Aside from the slight embarrassment at having misrepresented ourselves to such a famous man obviously generous enough to take the time and go to the trouble of sending two kids such a invaluable gift, my brother and I were ecstatic. We went to see the movie a few last times before it closed, feeling somewhat obliged to contribute to its box-office success. Then we used the tape I had made to match the scenes in the movie with the shooting script. We quickly discovered that there were many scenes in the script that had apparently been cut from the finished film. For example, there was an early scene in the shooting script that takes place in a lawyer's office where the will of Victor Frankenstein is read, and where pandemonium breaks out when everyone assembled there learns that the old man left everything to his grandson, Frederick. This scene is not in the film. In fact, the only thing close to it shows someone having to yank the will out of a dead man's shrivelled hands.

Along with these inconsistencies between the script and the film, we learned something about how scripts are written, with terms like "SCENE 25. EXT. DAY". Using the script as a model, my brother and I typed a second script that contained only those scenes in the film so I could follow the recording with the revised script in front of me.

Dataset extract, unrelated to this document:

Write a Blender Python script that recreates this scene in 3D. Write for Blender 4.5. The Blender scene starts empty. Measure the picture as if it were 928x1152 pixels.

But we also learned that a script can only give one the vaguest idea of what a film will look like when it is finished, and why it is also called a screenplay, since it consists almost entirely of dialogue and non-specific technical directions. It could have been adapted easily to the stage, if my brother and I had actually been associated with a drama club. But our association with Young Frankenstein went no further.

Later that year, my family picked up sticks and we all moved to Colorado. Since I had "failed to advance" at Columbia High, I talked my mother into letting me drop out rather than have to repeat the tenth grade. Making the Dean's List twice in my first year of college a year later gave me the sneaking suspicion that high school was a complete waste of time. My brother, three years older than I, had taken possession of our Young Frankenstein material and had gone his own way. When I asked him some time later what became of it, he broke the news that he had lost it when he was in a tight spot. Since it was a time of tight spots for a few other members of my family, I was not entirely surprised, however much I was sorry that the proof of our brief association with Mel Brooks was lost.


(1) Columbia High was a zoo and I do not believe there was any such thing as a drama club.